El truco es simple: usar la religión como perfume. El fascista se unge con símbolos sagrados para ocultar el olor a sangre. Hace pactos con la Iglesia, reparte cargos, promete moralidad y, a cambio, obtiene el silencio cómplice ante la violencia. Mientras los curas hablan de orden y familia, los milicianos rompen dientes en la calle. El altar legitima la bayoneta.


Y fíjate que la religión bajo el fascismo no es espiritualidad, es espectáculo. Misa transmitida por la radio estatal, crucifijo sobre la bandera, lemas bíblicos pegados en los carteles. No es fe, es coreografía. La religión se convierte en propaganda, anestesia, barniz.
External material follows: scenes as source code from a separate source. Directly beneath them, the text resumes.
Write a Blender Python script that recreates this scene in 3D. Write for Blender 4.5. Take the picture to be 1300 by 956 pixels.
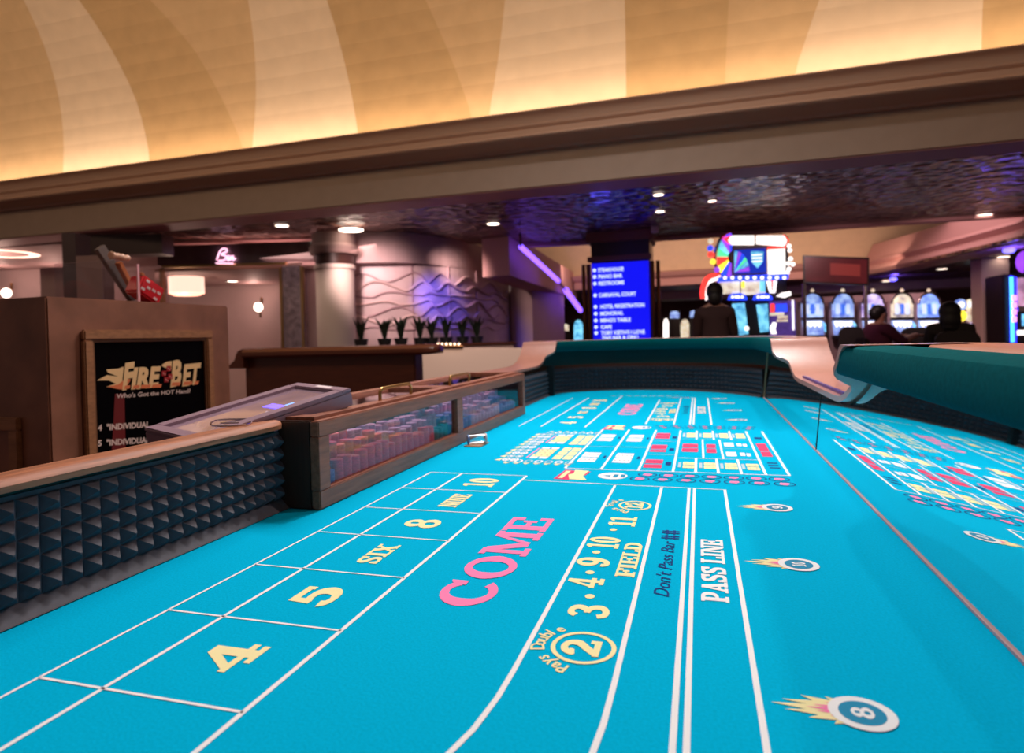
import bpy, bmesh, math, random
from mathutils import Vector, Matrix
random.seed(7)
PI = math.pi
S = bpy.context.scene
for o in list(bpy.data.objects):
    bpy.data.objects.remove(o)
COL = S.collection

# ------------------------------------------------------------------ camera
FPX, CX, CY, CH = 800.0, 650.0, 434.0, 0.40
FLOOR = -0.75
_d = Vector((887.7 - CX, 421.3 - CY, FPX)).normalized()        # table axis in lens coordinates (x right, y down, z forward)
_n = _d.cross(Vector((1, -0.0278, 0))).normalized()
if _n.y > 0: _n = -_n
_x = _d.cross(_n).normalized()
if _x.x < 0: _x = -_x
AX, AY, AZ = _x, _d, _n
c_r = Vector((AX.x, AY.x, AZ.x)); c_d = Vector((AX.y, AY.y, AZ.y)); c_f = Vector((AX.z, AY.z, AZ.z))
EYE = Vector((0, 0, CH))
cam = bpy.data.cameras.new('camera')
camo = bpy.data.objects.new('camera', cam); COL.objects.link(camo)
m = Matrix.Identity(4)
for i in range(3):
    m[i][0] = c_r[i]; m[i][1] = -c_d[i]; m[i][2] = -c_f[i]; m[i][3] = EYE[i]
camo.matrix_world = m
cam.sensor_width = 36.0; cam.sensor_fit = 'HORIZONTAL'
cam.lens = 36.0 * FPX / 1300.0
cam.shift_y = -(478 - CY) / 1300.0
cam.clip_start = 0.02; cam.clip_end = 200
cam.dof.use_dof = True; cam.dof.focus_distance = 1.15; cam.dof.aperture_fstop = 4.2
S.camera = camo

def ray(px, py): return c_r * (px - CX) + c_d * (py - CY) + c_f * FPX
def onz(px, py, z=0.0):
    v = ray(px, py); return EYE + v * ((z - CH) / v.z)
def onx(px, py, X):
    v = ray(px, py); return EYE + v * (X / v.x)
def ony(px, py, Y):
    v = ray(px, py); return EYE + v * (Y / v.y)
def atd(px, py, D): return EYE + ray(px, py) * (D / FPX)        # D = distance along the view axis

# ------------------------------------------------------------------ world, exposure, lights
S.view_settings.view_transform = 'Standard'
S.view_settings.look = 'None'
S.view_settings.gamma = 1.0
S.view_settings.use_curve_mapping = False
S.view_settings.exposure = 0.1
w = bpy.data.worlds.new('world'); S.world = w; w.use_nodes = True
w.node_tree.nodes['Background'].inputs[0].default_value = (1.0, 0.66, 0.58, 1)
w.node_tree.nodes['Background'].inputs[1].default_value = 0.11

def area(name, loc, to, sx, sy, power, col):
    l = bpy.data.lights.new(name, 'AREA'); l.shape = 'RECTANGLE'; l.size = sx; l.size_y = sy
    l.energy = power; l.color = col
    o = bpy.data.objects.new(name, l); COL.objects.link(o); o.location = loc
    o.rotation_euler = (Vector(to) - Vector(loc)).to_track_quat('-Z', 'Y').to_euler()
    return o
def spot(name, loc, to, power, col, ang=1.2, blend=0.6, r=0.12):
    l = bpy.data.lights.new(name, 'SPOT'); l.energy = power; l.color = col; l.spot_size = ang; l.spot_blend = blend; l.shadow_soft_size = r
    o = bpy.data.objects.new(name, l); COL.objects.link(o); o.location = loc
    o.rotation_euler = (Vector(to) - Vector(loc)).to_track_quat('-Z', 'Y').to_euler()
    return o
def point(name, loc, power, col, r=0.1):
    l = bpy.data.lights.new(name, 'POINT'); l.energy = power; l.color = col; l.shadow_soft_size = r
    o = bpy.data.objects.new(name, l); COL.objects.link(o); o.location = loc
    return o
# pit lighting hung over the table (above the frame)
area('pit_light', (-0.7, 4.1, 3.9), (-0.5, 2.2, 0), 1.6, 1.0, 125, (1.0, 0.94, 0.93))
spot('pit_spot', (-0.5, 3.6, 4.4), (-0.35, 0.8, 0), 260, (1.0, 0.96, 0.95), 1.0, 0.6, 0.12)
spot('pit_spot', (0.75, 4.9, 3.9), (0.0, 1.9, 0), 155, (1.0, 0.94, 0.93), 1.0, 0.6, 0.06)
spot('pit_spot', (-1.9, 4.6, 3.9), (-0.8, 1.6, 0), 130, (1.0, 0.78, 0.78), 1.0, 0.6, 0.08)
spot('pit_spot', (2.1, 2.6, 3.3), (-0.8, 1.9, 0.1), 165, (1.0, 0.76, 0.68), 0.95, 0.7, 0.10)  # warm side spot, added to brighten the case front
_m = atd(590, 460, 7.2); spot('cabinet_fill', _m + Vector((.6, -1.8, 1.6)), _m, 90, (1.0, 0.76, 0.64), 1.0, 0.8)  # added fill aimed at the cream cabinet, no lamp hangs here
spot('slot_front_fill', (1.6, 8.6, 2.0), (2.2, 11.4, 0.7), 130, (1.0, 0.66, 0.66), 1.1, 0.8)  # this spot and the next are added fills on the slot fronts
spot('slot_front_fill', (3.4, 8.8, 2.0), (3.8, 12.0, 0.7), 130, (1.0, 0.66, 0.64), 1.1, 0.8)
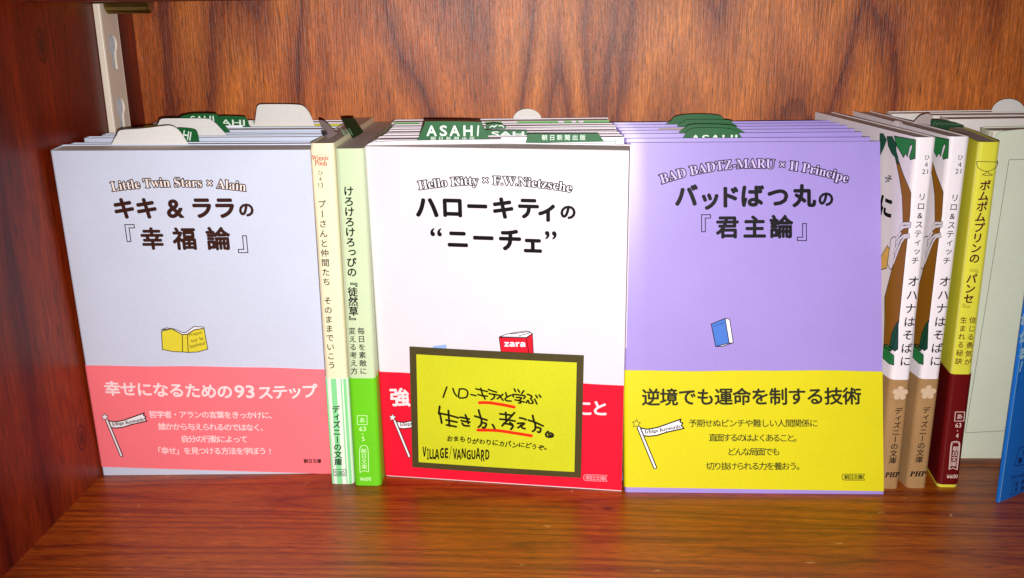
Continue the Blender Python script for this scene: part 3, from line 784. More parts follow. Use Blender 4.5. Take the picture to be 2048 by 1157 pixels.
hand2 = ['246,550 238,610', '238,606 320,622 400,645', '246,606 256,650 262,688', '318,585 322,650 326,712', '298,662 350,672 388,680', '303,704 350,712 382,718',
         '416,640 450,646 490,655', '424,668 460,676 495,680', '458,620 470,650 482,690', '432,690 448,708 490,712',
         '568,580 578,620 590,655', '536,630 590,648 636,664', '592,658 588,700 566,722', '596,684 630,694 618,726 600,724', '682,700 692,716 700,734',
         '744,612 800,618 840,624', '792,600 794,640 796,672', '864,602 830,640 762,710', '744,655 810,662 868,672', '776,690 830,700 852,712', '826,684 848,700', '840,704 852,716 834,740',
         '906,645 935,650 960,660', '890,690 945,690 920,710 893,726', '915,706 930,728 950,734', '1014,625 1022,660 1034,692', '980,664 1040,684 1100,712', '1036,698 1034,740 1014,756', '1044,722 1080,734 1072,764 1056,760',
         '1142,757 1124,776 1128,796 1150,804 1178,800 1182,784 1168,772 1152,772 1148,784 1160,792 1174,788']
P_ = lambda s_: [kc(*map(float, q.split(','))) for q in s_.split()]
p = Print(CS2)
for q in hand1: p.stroke(P_(q), 3.3, smooth=4)
for q in hand2: p.stroke(P_(q), 4.0, smooth=4)
p.build('marker_writing', MK, card)
p = Print(CS2); ha, hb = V(CS2.uv(kc(330, 812))), V(CS2.uv(kc(1140, 893)))
for i, ch in enumerate('おまもりがわりにカバンにどうぞ。'):
    c = ha.lerp(hb, i/15)+V((random.uniform(-.15, .15), random.uniform(-.35, .35))); an = random.uniform(-.16, .1)
    p.cell(ch, c, 3.05*random.uniform(.85, 1.05), 3.1*random.uniform(.85, 1.12), .034, up=(math.sin(an), math.cos(an)), skew=random.uniform(.0, .2))
p.build('fine_writing', MK, card)
p = Print(CS2, 0); p.stroke([kc(575, 520), kc(650, 520), kc(760, 536), kc(860, 556)], 6, 4); p.stroke([kc(562, 746), kc(720, 750), kc(860, 770), kc(1003, 793)], 6, 4)
p.build('red_underlines', ink('marker_red', (232, 48, 18)), card)
def glyph_in(p, ch, x0, y0, x1, y1, off=.03, level=0):
    sh = bold(SAN(ch), off); a0, b0, a1, b1 = bbox(sh)
    tl, tr, bl, br = (V(p.s.uv(kc(*q))) for q in ((x0, y0), (x1, y0), (x0, y1), (x1, y1)))
    p.add(sh, lambda v: (lambda u, w_: tuple((tl*(1-u)+tr*u)*w_+(bl*(1-u)+br*u)*(1-w_)))((v[0]-a0)/(a1-a0), (v[1]-b0)/(b1-b0)), level)
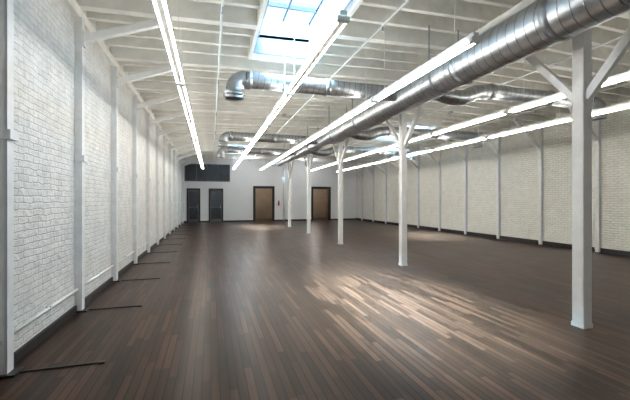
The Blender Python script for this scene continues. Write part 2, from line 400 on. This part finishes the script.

Y el pueblo, ya asustado por la crisis, se aferra a ese teatro como náufrago a una tabla podrida.


¿Quieres una prueba? En 1929, Mussolini firmó el Tratado de Letrán, otorgando al Vaticano el estatus de Estado soberano. El papa lo llamó “el hombre de la Providencia”. Providencia, nada; era conveniencia. Hitler, por su parte, nunca rompió realmente con la Iglesia Luterana. Algunos pastores incluso bendijeron a sus tropas. Cristo fue convertido en jefe de campaña, y Dios, en capataz de la guerra.


Al final, la religión usada por el fascismo no sirve para salvar almas, sino para encadenarlas. Funciona como un megáfono sagrado que repite el viejo estribillo: obedece, calla, marcha. Y lo peor es que mucha gente marcha creyendo que sirve al cielo, cuando en realidad está sirviendo al infierno en la Tierra.